CUTOFF, Miss. -- Javier Campos returned to his neighborhood for the first time in nearly a month Monday to find the serene little enclave of fishing camps and homes a putrid, mud-caked mess after the historic flooding of the Mississippi River.
"It's too late for praying now," he said, stomping through the sludge.
Like Campos, many residents got their first glimpse Monday of what's left of Cutoff, an unincorporated community on the unprotected side of the river in Mississippi's Tunica County.
Authorities had already used machinery to remove dead deer and propane tanks from roads, but a thick layer of mud coated piles of debris and almost everything else in sight. Some of the houses, most built on stilts on the banks of Tunica Lake, had been flooded nearly to their attics. Only five out of 350 structures didn't flood.
The tally of the damage continues here, but at least a dozen houses are a total loss, and maybe more, with one left laying on its side.
Inspectors let some residents return home over the weekend, but most were seeing the destruction Monday for the first time.
Campos, a 32-year-old handyman, still couldn't quite get to his own home. So he pulled on a pair of gloves and started helping a neighbor salvage what he could.
"It's terrible, man. Everybody needs help," Campos said. "So I'm helping my neighbors, and when I can get back to my house, maybe they will help me."
Despite the devastation, Tunica County planning director Pepper Bradford said opening the last sections of the community Monday was a milestone for the roughly 225 households that are permanent residences in a series of fishing camps. But, he said, danger is lurking.
"My building inspectors are packing heat," Bradford said. "And they have shot some snakes."
The Mississippi River displaced thousands on its march to the sea, despite dramatic action to stem the losses. The rising waters led the Army Corps of Engineers to blow up a Missouri levee to save Midwest communities and open spillways in Louisiana to lessen the risk in heavily populated places like New Orleans.
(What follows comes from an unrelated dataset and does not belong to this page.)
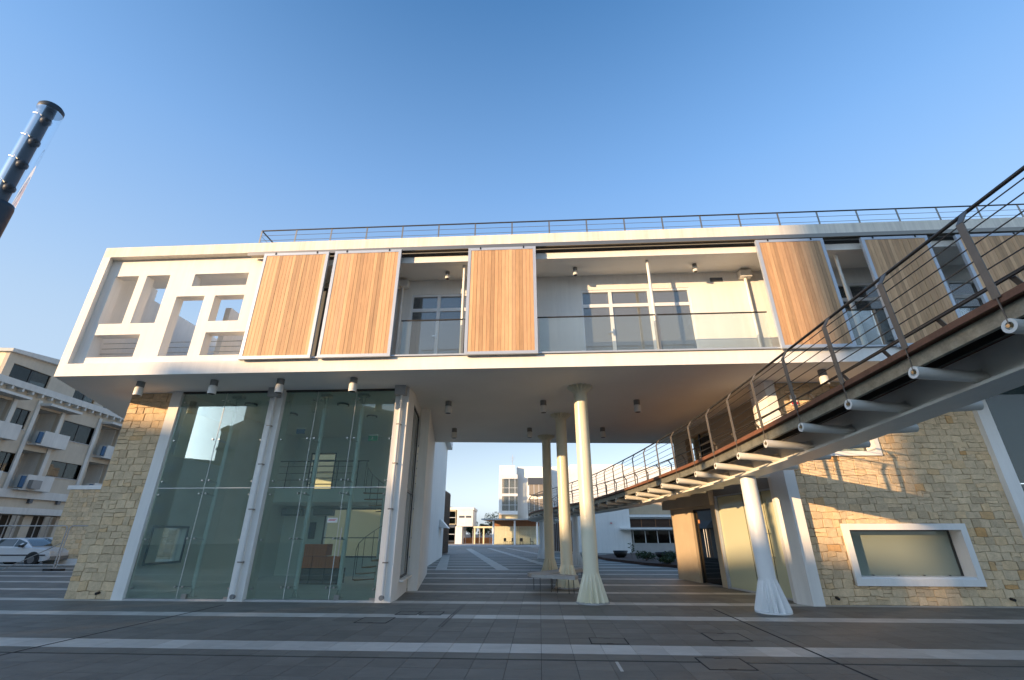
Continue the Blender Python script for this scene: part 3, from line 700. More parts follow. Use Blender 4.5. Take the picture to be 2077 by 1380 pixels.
def at(dist):
    dist = min(max(dist, 0), acc[-1] - 1e-4)
    lo = max(i for i in range(len(acc)) if acc[i] <= dist); lo = min(lo, len(cur) - 2)
    f = (dist - acc[lo]) / (acc[lo + 1] - acc[lo]); p = cur[lo].lerp(cur[lo + 1], f)
    t = (cur[lo + 1] - cur[lo]); t.z = 0; t.normalize(); return p, Vector((t.y, -t.x, 0)), t      # right-hand normal
s403 = next(acc[i] for i in range(len(cur)) if cur[i].y > 4.03)
SPC = 1.165; HW = .95
st_ = [s403 + k * SPC for k in range(-5, 60) if 0 < s403 + k * SPC < acc[-1] - .1]
br = thing('footbridge', 'curving steel footbridge with wire railings passing under and beside the white building', 'footbridge', (5.9, 11.6, 0), 0)
BO = Vector((5.9, 11.6, 0))
def bw(p): return tuple(Vector(p) - BO)
fine = [k * .5 for k in range(int(acc[-1] / .5))]
def sweep(name, m, x0, x1, z0, z1, parent=br):
    g = G(); vs = []; fs = []
    for i, q in enumerate(fine):
        p, n, t = at(q)
        for (x, z) in ((x0, z0), (x1, z0), (x1, z1), (x0, z1)): vs.append(bw((p.x + n.x * x, p.y + n.y * x, p.z + z)))
    for i in range(len(fine) - 1):
        for k in range(4): a = i * 4 + k; b = i * 4 + (k + 1) % 4; fs.append((a, b, b + 4, a + 4))
    fs.append((3, 2, 1, 0)); e = 4 * (len(fine) - 1); fs.append((e, e + 1, e + 2, e + 3))
    g.add(vs, fs); return g.build(name, m, parent)
sweep('deck', 'deck_wood', .06, 2 * HW - .06, -.055, -.01)
sweep('edge_board', 'deck_wood', 0, .05, -.075, .0); sweep('edge_board', 'deck_wood', 2 * HW - .05, 2 * HW, -.075, .0)
sweep('edge_beam', 'galvanised', .10, .16, -.24, -.08); sweep('edge_beam', 'galvanised', 2 * HW - .16, 2 * HW - .10, -.24, -.08)
sweep('deck_joist', 'dark_steel', .45, .50, -.20, -.06); sweep('deck_joist', 'dark_steel', 2 * HW - .50, 2 * HW - .45, -.20, -.06)
sweep('spine_web', 'bridge_white', HW - .10, HW + .10, -.47, -.07); sweep('spine_flange', 'bridge_white', HW - .26, HW + .26, -.51, -.472)
for side, x in ((0, .02), (1, 2 * HW - .02)):
    sx = 1 if side == 0 else -1
    ctx = x + sx * .07
    g = G(); gw = G()
    def pt(q, off, z): p, n, t = at(q); return bw((p.x + n.x * off, p.y + n.y * off, p.z + z))
    pts = [pt(q, ctx, 1.06) for q in fine]
    g.tube(pts, .022, 8); g.build('handrail', 'dark_steel', br)
    for k, zz in enumerate((.14, .30, .46, .62, .78, .92)):
        gw = G(); gw.tube([pt(q, x - sx * .025 + (sx * .02 if zz > .9 else 0), zz) for q in fine[::2]], .0075, 5); gw.build('railing_wire', 'dark_steel', br)
for q in st_:
    p, n, t = at(q)
    w3 = lambda off, z: Vector(bw((p.x + n.x * off, p.y + n.y * off, p.z + z)))
    zt = -.33
    g = G()
    for (a, b) in ((-.02, HW - .09), (2 * HW + .02, HW + .09)):
        o0, o1 = w3(a, zt), w3(b, zt - .06)
        g.cyl(tuple(o0), tuple(o1), .076, 16, .066, caps=False)
        dr = (o1 - o0).normalized()
        ring = []; 
        u = dr.cross(Vector((0, 0, 1))).normalized(); v = dr.cross(u)
        ro = [tuple(o0 + (u * math.cos(k * math.pi / 8) + v * math.sin(k * math.pi / 8)) * .076) for k in range(16)]
        ri = [tuple(o0 + (u * math.cos(k * math.pi / 8) + v * math.sin(k * math.pi / 8)) * .042) for k in range(16)]
        g.add(ro + ri, [(k, (k + 1) % 16, (k + 1) % 16 + 16, k + 16) for k in range(16)])
        rb = [tuple(Vector(c_) + dr * .04) for c_ in ri]; g.add(ri + rb, [(k, (k + 1) % 16, (k + 1) % 16 + 16, k + 16) for k in range(16)]); g.add(rb, [tuple(range(16))])
        # gusset down to the flange
        s3 = 1 if a < 0 else -1
        q0 = w3(HW - s3 * .10, -.27); q1 = w3(HW - s3 * .45, -.36); q2 = w3(HW - s3 * .24, -.47); q3 = w3(HW - s3 * .10, -.47)
        tt = t * .008
        g.add([tuple(c_ - tt) for c_ in (q0, q1, q2, q3)] + [tuple(c_ + tt) for c_ in (q0, q1, q2, q3)], [(0, 1, 2, 3), (7, 6, 5, 4), (0, 4, 5, 1), (1, 5, 6, 2), (2, 6, 7, 3), (3, 7, 4, 0)])
    og = g.build('outrigger', 'bridge_white', br)
    for off, sx in ((0.0, 1), (2 * HW, -1)):
        G().cyl(tuple(w3(off - sx * .035, zt)), tuple(w3(off + sx * .04, zt)), .02, 8).build('bolt', 'brass', og)
    for off, sx in ((-.012, 1), (2 * HW + .012, -1)):
        g = G(); tv = tuple(t)
        g.bar(tuple(w3(off, zt + .0)), tuple(w3(off, .02)), .012, .012)
        def flat(a, b, wd=.078, th=.014):
            g.bar(tuple(a), tuple(b), th, wd, up=tv)
        flat(w3(off, -.02), w3(off - sx * .03, .90)); flat(w3(off - sx * .03, .90), w3(off + sx * .075, 1.05))
        g.build('post', 'post_steel', br)
for (x, y, lb) in ((5.62, 11.58, 'white'), (3.50, 27.1, 'white'), (2.14, 35.4, 'white')):
    dist = min(range(len(cur)), key=lambda i: (cur[i].x + HW * .97 - x) ** 2 + (cur[i].y - y) ** 2)
    h = cur[dist].z - .51
    p, n, t = at(acc[dist]); cx, cy = p.x + n.x * HW, p.y + n.y * HW
    lab = {11.58: 'white bridge column with pleated foot standing before the glass entrance', 27.1: 'white bridge column half hidden behind the nearest cream column', 35.4: 'white bridge column farthest back in the shaded plaza'}[y]
    column((cx, cy, 0), h, .185, .375, 'white_paint', lab, base=False, cap=False, group='white columns carrying the footbridge', hs=.66)

# ------------------------------------------------------------------ things on and in the building
a = G().box(-.09, .09, -.045, 0, -.15, .15).build('alarm_box', 'lamp_white', loc=F(7.98, 1.74, 5.12), rz=RZF, **tg('white and red alarm siren box on the stone wall above the bridge', 'alarm'))
G().box(-.085, .085, -.055, -.046, -.13, -.06).build('warning_light', 'red_plastic', a)
g = G(); g.cyl((0, -.05, .04), (0, -.047, .04), .05, 12); g.build('speaker_grille', 'lamp_grey', a)
def exit_sign(loc, rz, label, col='green_sign', top=True):
    o = G().box(-.15, .15, -.03, .03, -.10, .06).build('exit_sign', col, loc=loc, rz=rz, **tg(label, 'exit sign'))
    G().box(-.16, .16, -.04, .04, .061, .11).build('housing', 'lamp_white', o)
    if col == 'green_sign':
        g = G(); g.bar((-.05, -.032, -.06), (-.01, -.032, -.01), .004, .014, up=(1, 0, 0)); g.bar((-.01, -.032, -.01), (.01, -.032, -.06), .004, .014, up=(1, 0, 0)); g.bar((-.01, -.032, -.01), (0, -.032, .03), .004, .02, up=(1, 0, 0)); g.build('running_figure', 'lamp_white', o)
    return o
exit_sign(F(-4.85, 3.6, 4.55), RZF, 'green exit sign hanging behind the right bay of the glass front')
exit_sign(F(-7.85, 4.5, 5.0), RZF, 'blue-lit sign hanging behind the left bay of the glass front', 'blue_sign')
tW = tfw(.75, -.35, 2.2); exit_sign(F(tW[0], tW[1], 2.28), RZF - R(70), 'green exit sign hung by a cable behind the frosted glass entrance')
for (s_, lb) in ((-9.85, 'left air conditioner on the back wall under the mezzanine'), (-8.5, 'right air conditioner on the back wall under the mezzanine')):
    o = thing('air_conditioner', lb, 'air conditioner', F(s_, 8.9, 2.30), RZF, 'indoor air conditioners')
    G().box(-.42, .42, -.22, .05, 0, .27).build('casing', 'concrete', o); G().box(-.38, .38, -.225, -.221, .02, .06).build('louvre', 'lamp_grey', o)
for (s_, z_, h_, lb) in ((-9.1, 1.35, .55, 'grey electrical panel on the wall behind the glass front'),):
    o = G().box(-.13, .13, -.06, 0, 0, h_ + .1).build('electrical_panel', 'dark_panel', loc=F(-8.95, 8.96, 1.4), rz=RZF, **tg(lb, 'electrical panel')); G().box(.08, .1, -.07, -.061, .3, .36).build('latch', 'black', o)
for (x, y, lb) in ((-9.0, 3.1, 'round ceiling lamp behind the left bay, front'), (-8.3, 4.5, 'round ceiling lamp behind the left bay, rear'), (-5.9, 3.3, 'round ceiling lamp behind the right bay, front'), (-5.5, 5.0, 'round ceiling lamp behind the right bay, rear')):
    o = thing('ceiling_lamp', lb, 'lamp', F(x, y, 5.64), 0, 'round ceiling lamps behind the glass front')
    G().cyl((0, 0, 0), (0, 0, -.05), .2, 20).build('ring', 'dark_panel', o); G().cyl((0, 0, -.05), (0, 0, -.06), .16, 20).build('diffuser', 'lamp_white', o)
# crates on stacked boxes
pl = thing('timber_stack', 'dark brown stack of timber under the orange crates behind the glass', 'timber', F(-7.0, 5.9), RZF)
for k in range(3):
    for j in range(3): G().box(-.72 + k * .5, -.25 + k * .5, -.3, .35, j * .17, j * .17 + .155).build('board', 'brown_stack', pl)
i_ = 0
for (x, z, lb) in ((-7.42, .52, 'orange crate at the left bottom of the crate pile'), (-6.93, .52, 'orange crate in the middle bottom of the crate pile'), (-6.45, .52, 'orange crate at the right end of the crate pile'), (-7.42, .90, 'orange crate at the left top of the crate pile'), (-6.95, .90, 'orange crate at the right top of the crate pile')):
    o = thing('crate', lb, 'crate', F(x, 5.75, z), RZF, 'orange crates behind the glass')
    G().box(-.23, .23, -.22, .25, 0, .36).build('body', 'orange_crate', o)
    for k in range(5): G().box(-.225 + k * .1, -.19 + k * .1, -.235, -.222, .03, .33).build('rib', 'orange_crate', o)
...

Places like Cutoff may never be the same. The community sprang from fishing camps that date back decades. It was a place where each of the four camps had a bar and grill, and most people traveled on golf carts. Most of the homes here had been built before new federal and county regulations. If they are substantially damaged, they'll have to be elevated, which will cost too much for many residents.
Scenes like this could play out repeatedly in the coming weeks. Water from the river is expected to remain high into the summer in some places, including downriver in Vicksburg, Miss., where hundreds of people are still displaced.